## STATED GOAL
Retype, please, the listing from its opening line through the line that contains "def lerp(a, b, t): return", both included, without the pictures.

■ ■ ■ ■ ■

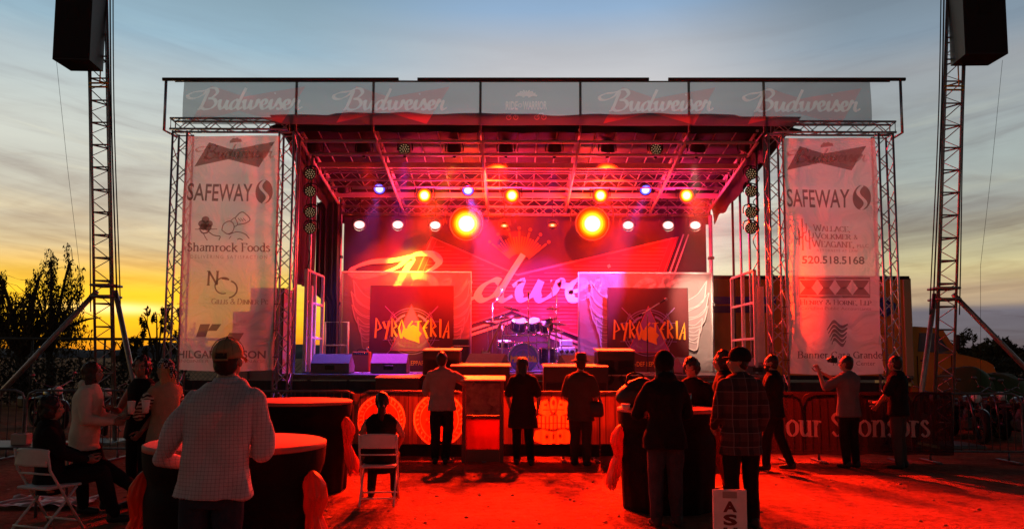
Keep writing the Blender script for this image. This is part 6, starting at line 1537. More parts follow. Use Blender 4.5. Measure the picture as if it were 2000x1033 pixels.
HAND_R = {False: make_hand(1.0), True: make_hand(2.1)}
SKIN = mat('skin', (.34, .19, .13), .55, var=.12, vscale=6); SKIN2 = mat('tanned skin', (.27, .14, .09), .55, var=.12, vscale=6)
def cloth(name, col, var=.15, rough=.9, spec=.08): return mat(name, col, rough, var=var, vscale=5, bump=.35, bscale=90, spec=spec)
HAIRD = mat('dark hair', (.02, .013, .01), .5, var=.4, vscale=40, stretch=(4, 4, .4)); HAIRB = mat('brown hair', (.040, .020, .012), .5, var=.4, vscale=40, stretch=(4, 4, .4)); HAIRL = mat('blond hair', (.38, .24, .10), .5, var=.35, vscale=40, stretch=(4, 4, .4))
DENIM = cloth('dark denim', (.035, .04, .06), .3); BLKC = cloth('black cotton', (.016, .014, .015)); SHOE = mat('dark shoe', (.02, .018, .018), .6)
def lerp(a, b, t): return Vector(a).lerp(Vector(b), t)

def person(lab, px, Y, face=0, H=1.75, top=None, sleeve='short', hem=.86, bottom=None, skirt=None, hair=HAIRD, hairstyle='short', hat=None, skin=None, female=False, build=1.0,
           re=None, rh=None, le=None, lh=None, rk=None, ra=None, lk=None, la=None, lean=(0, 0), head_yaw=0, head_pitch=0, seat=0.0, voxel=.014, curl=False, fold=.008, extra=None, group='people watching the concert', top_mats=None, hood=False, tank=False, loose=1.0):
    """local frame: +y is where the person looks, +x the person's right hand side, built 1.75 m tall and scaled"""
    skin = skin or SKIN
    root = thing('person', lab, 'person', (at(px, 900, Y).x, Y, 0), R(face), group)
    sc = H/1.75; root.scale = (sc, sc, sc)
    sh = (.175 if female else .195)*(.5+.5*build); hw = .095
    pel = Vector((0, 0, .93-seat)); lx, ly = lean; che = pel+Vector((lx*.6, ly*.6, .36)); nek = pel+Vector((lx, ly, .55)); 
    def off(z): return Vector((lx*max(0, min(1.2, (z-pel.z)/.55)), ly*max(0, min(1.2, (z-pel.z)/.55)), 0))
    S = {1: nek+Vector((sh*.95, 0, -.085)), -1: nek+Vector((-sh*.95, 0, -.085))}
    dE = lambda s: Vector((s*(sh+.055), -.02, nek.z-.34)); dH = lambda s: Vector((s*(sh+.065), .07, nek.z-.60))
    E = {1: Vector(re) if re else dE(1)+off(1.1), -1: Vector(le) if le else dE(-1)+off(1.1)}
    Hn = {1: Vector(rh) if rh else dH(1)+off(.9), -1: Vector(lh) if lh else dH(-1)+off(.9)}
    HP = {s: pel+Vector((s*hw, 0, -.02)) for s in (1, -1)}
    Kn = {1: Vector(rk) if rk else Vector((hw*1.05, .015, .49)), -1: Vector(lk) if lk else Vector((-hw*1.05, .015, .49))}
    An = {1: Vector(ra) if ra else Vector((hw*1.1, -.02, .085)), -1: Vector(la) if la else Vector((-hw*1.1, -.02, .085))}
    hip_w, wai, chw = (.165, .125, .155) if female else (.160, .145, .175)
    hip_w *= build; wai *= build; chw *= .4+.6*build
    dep = .105*(.4+.6*build)
    def torso(m, o=0.0, z_lo=.80, flare=0.0, top_z=1.0):
        rings = []
        zs = [(pel.z-.14, hip_w*.93, dep*1.05), (pel.z-.02, hip_w, dep*1.12), (pel.z+.08, (hip_w+wai)/2, dep*1.02), (pel.z+.19, wai, dep), (pel.z+.30, (wai+chw)/2, dep*1.08), (pel.z+.40, chw, dep*1.14),
              (nek.z-.09, sh*1.02, dep*.98), (nek.z-.045, sh*.86, dep*.84), (nek.z-.005, sh*.58, dep*.68), (nek.z+.025, sh*.40, dep*.60)]
        lo = pel.z-.93+z_lo
        zs = [q for q in zs if q[0] > lo+.03]; rings.append((Vector((0, 0, lo))+off(lo), max(hip_w, .182*(.5+.5*build))*(1.0+flare)+o*1.25, dep*(1.15+flare)+o*1.25, None))
        for z, a, b in zs:
            if z < lo-.001: continue
            rings.append((Vector((0, 0, z))+off(z), (max(a, .182*(.5+.5*build)) if o > 0 and z < pel.z+.03 else a)+o, b+o, None))
        m.loft(rings, 20)
    # body: one continuous skin
    b = MB(); torso(b, -.020)
    b.limb([nek+Vector((0, -.005, -.04)), nek+Vector((lx*.1, .015, .06))], [.062, .056])
    hc = nek+Vector((lx*.15, .03+ly*.1, .158)); HM = Matrix.Translation(hc) @ Matrix.Rotation(R(-head_yaw), 4, 'Z') @ Matrix.Rotation(R(-head_pitch), 4, 'X')
    hd = MB(); hd.ball((0, -.012, .025), (.076, .095, .098), n=18, m=12); hd.ball((0, .028, -.045), (.058, .062, .075), n=16, m=10); hd.ball((0, .055, -.088), (.030, .030, .024), n=10, m=8)
    hd.limb([(0, .082, .012), (0, .104, -.018), (0, .108, -.030)], [.008, .012, .014], 8); hd.ball((0, .086, .030), (.045, .016, .010), n=12, m=6); hd.ball((0, .086, -.058), (.024, .012, .007), n=10, m=6); hd.ball((0, .084, -.070), (.020, .012, .007), n=10, m=6)
    for s in (1, -1): hd.ball((s*.078, -.012, -.012), (.012, .022, .034), n=10, m=8); hd.ball((s*.046, .060, -.02), (.022, .022, .018), n=10, m=6)
    hd.xf(HM); b.join(hd)
    for s in (1, -1):
        c_ = .84 if (top is not None and not tank) else 1.0; f_ = .9 if sleeve == 'long' and not tank else 1.0
        b.limb([S[s]-Vector((s*.012, 0, .005)), lerp(S[s], E[s], .45), E[s]], [.056*c_, .048*c_, .040*f_]); b.limb([E[s], lerp(E[s], Hn[s], .35), Hn[s]], [.040*f_, .039*f_, .027])
        b.limb([HP[s], lerp(HP[s], Kn[s], .5), Kn[s]], [.080, .070, .050]); b.limb([Kn[s], lerp(Kn[s], An[s], .35), An[s]], [.054, .054, .036])
    body = remesh(b, voxel)
    for s in (1, -1):
        d = (Hn[s]-E[s]).normalized(); z = -d; fw = Vector((0, 1, 0)) if abs(d.y) < .85 else Vector((0, 0, 1)); yv = (fw-z*fw.dot(z)).normalized(); xv = yv.cross(z)
        M = Matrix(((xv.x, yv.x, z.x, Hn[s].x), (xv.y, yv.y, z.y, Hn[s].y), (xv.z, yv.z, z.z, Hn[s].z), (0, 0, 0, 1)))
        hm_ = HAND_R[curl]
        if s == 1: body.join(hm_, M)
        else:
            q = MB(); q.v = [(-x, y, z_) for x, y, z_ in hm_.v]; q.f = [f[::-1] for f in hm_.f]; q.sm = list(hm_.sm); body.join(q, M)
    bo = body.build('body', skin, root, local=True)
    # eyes
    m = MB()
    for s in (1, -1): m.ball((s*.032, .072, .008), (.010, .008, .007), n=10, m=6)
    m.xf(HM); m.build('eyes', mat('eye', (.05, .04, .035), .2), root, local=True)
    # trousers
    if bottom is not None:
        t_ = MB()
        t_.loft([(pel+Vector((0, 0, -.15)), hip_w*.88, dep*1.1, None), (pel+Vector((0, 0, -.02)), hip_w+.004, dep*1.12+.004, None), (pel+Vector((0, 0, .07)), (hip_w+wai)/2, dep*1.02, None)], 20)
        for s in (1, -1):
            t_.limb([HP[s], lerp(HP[s], Kn[s], .5), Kn[s]], [.090, .087*loose, .070*loose]); t_.limb([Kn[s], lerp(Kn[s], An[s], .4), lerp(Kn[s], An[s], .97)], [.070*loose, .068*loose, .056*loose])
        folds(remesh(t_, voxel, 3), fold*.8, 8, 5, px*.1).build('trousers', bottom, root, local=True)
    # shoes
    m = MB()
    for s in (1, -1):
        sh_d = (An[s]-Kn[s]); tip = .0
        c = An[s]; m.limb([c+Vector((0, -.03, -.035)), c+Vector((0, .07, -.045)), c+Vector((s*.01, .15, -.052))], [.046, .043, .034], 12); m.ball(c+Vector((0, -.02, 0)), (.048, .055, .05), n=12, m=8)
    m = remesh(m, .012, 2); m.v = [(x, y, max(z, .004)) for x, y, z in m.v]; m.build('shoes', SHOE, root, local=True)
    # upper garment
    if top is not None:
        t_ = MB(); o = .028*loose
        torso(t_, o, hem, .04 if not skirt else 0)
        if not tank:
            for s in (1, -1):
                if sleeve == 'long': t_.limb([S[s]+Vector((-s*.015, 0, .0)), lerp(S[s], E[s], .5), E[s]], [.074, .066*loose, .056*loose]); t_.limb([E[s], lerp(E[s], Hn[s], .4), lerp(E[s], Hn[s], .95)], [.056*loose, .054*loose, .042])
                elif sleeve == 'short': t_.limb([S[s]+Vector((-s*.015, 0, .0)), lerp(S[s], E[s], .5), lerp(S[s], E[s], .78)], [.074, .070*loose, .066*loose])
                elif sleeve == 'rolled': t_.limb([S[s]+Vector((-s*.015, 0, .0)), lerp(S[s], E[s], .5), E[s]], [.074, .066*loose, .056*loose]); t_.limb([E[s], lerp(E[s], Hn[s], .5)], [.056*loose, .050])
        else:
            for s in (1, -1): t_.limb([S[s]+Vector((-s*.05, 0, .03)), S[s]+Vector((-s*.05, -.02, -.10))], [.045, .04])
        if hood: t_.ball(nek+Vector((0, -.05, .02)), (.11, .08, .07))
        if not tank: t_.loft([(nek+Vector((0, -.005, -.03)), .085, .085, None), (nek+Vector((0, .0, .05)), .066, .068, None)], 16)
        g_ = remesh(t_, voxel, 3)
        if voxel < .01: g_ = folds(g_, .040, 3.6, 1.5, 5.5)
        g_ = folds(g_, fold, 8, 3.5, px*.13); g_.build('shirt', top, root, local=True)
    if skirt:
        sm_, z_lo = skirt; m = MB(); m.loft([(pel+Vector((0, 0, .22)), wai+.02, dep+.02, None), (pel, hip_w+.03, dep*1.1+.035, None), (Vector((0, .0, z_lo)), hip_w*1.1+.05, dep*1.2+.06, None), (Vector((0, 0, z_lo-.01)), hip_w+.02, dep+.02, None)], 24)
        folds(remesh(m, voxel, 2), fold, 9, 2, 3).build('tunic', sm_, root, local=True)
    # hair and hats
    if hair is not None:
        h_ = MB(); h_.ball((0, -.024, .030), (.083, .098, .099), n=18, m=12)
        if hairstyle in ('short', 'thin'): h_.ball((0, -.045, -.035), (.078, .062, .07), n=14, m=10)
        if hairstyle == 'bob': h_.ball((0, -.030, .03), (.098, .105, .108), n=16, m=12); h_.ball((0, -.022, -.05), (.104, .088, .10), n=16, m=12); h_.ball((0, -.035, -.12), (.105, .080, .075), n=14, m=10); h_.ball((0, -.04, -.17), (.085, .062, .05), n=14, m=10)
        if hairstyle == 'long': h_.ball((0, -.028, .03), (.092, .104, .106), n=16, m=12); h_.loft([((0, -.03, .06), .085, .085, None), ((0, -.05, -.05), .098, .07, None), ((0, -.075, -.17), .115, .055, None), ((0, -.085, -.30), .10, .045, None), ((0, -.085, -.40), .05, .03, None)], 18)
        if hairstyle == 'pony': h_.ball((0, -.05, -.03), (.066, .055, .06), n=14, m=10); h_.limb([(0, -.11, .0), (.01, -.15, -.06), (.0, -.14, -.17), (.01, -.12, -.26)], [.03, .042, .036, .015], 10)
        if hairstyle == 'tousled':
            h_.ball((0, -.03, .03), (.098, .108, .11), n=16, m=12); h_.ball((0, -.035, -.03), (.102, .085, .10), n=16, m=12)
        rm = remesh(h_, .009, 2)
        # keep the face free
        fv = lambda p: 1 if p[1] > .060 and p[2] < .066 else 0
        rm.v = [(p[0]*(1-.35*fv(p)), p[1]-.055*fv(p), p[2]) for p in rm.v]
        rm = folds(rm, {'thin': .003, 'short': .008, 'pony': .010}.get(hairstyle, .018), 26, 5 if hairstyle in ('long', 'pony', 'bob') else 18, 2); rm.xf((HM @ Matrix.Scale(.93, 4)) if hat else HM); rm.build('hair', hair, root, local=True)
    if hat: hat(root, HM)
    if extra: extra(root, dict(S=S, E=E, H=Hn, pel=pel, nek=nek, HM=HM, hc=hc, rot=root))
    return root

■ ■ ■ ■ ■

## TASK RESULT
Keep writing the Blender script for this image. This is part 6, starting at line 1537. More parts follow. Use Blender 4.5. Measure the picture as if it were 2000x1033 pixels.
HAND_R = {False: make_hand(1.0), True: make_hand(2.1)}
SKIN = mat('skin', (.34, .19, .13), .55, var=.12, vscale=6); SKIN2 = mat('tanned skin', (.27, .14, .09), .55, var=.12, vscale=6)
def cloth(name, col, var=.15, rough=.9, spec=.08): return mat(name, col, rough, var=var, vscale=5, bump=.35, bscale=90, spec=spec)
HAIRD = mat('dark hair', (.02, .013, .01), .5, var=.4, vscale=40, stretch=(4, 4, .4)); HAIRB = mat('brown hair', (.040, .020, .012), .5, var=.4, vscale=40, stretch=(4, 4, .4)); HAIRL = mat('blond hair', (.38, .24, .10), .5, var=.35, vscale=40, stretch=(4, 4, .4))
DENIM = cloth('dark denim', (.035, .04, .06), .3); BLKC = cloth('black cotton', (.016, .014, .015)); SHOE = mat('dark shoe', (.02, .018, .018), .6)
def lerp(a, b, t): return Vector(a).lerp(Vector(b), t)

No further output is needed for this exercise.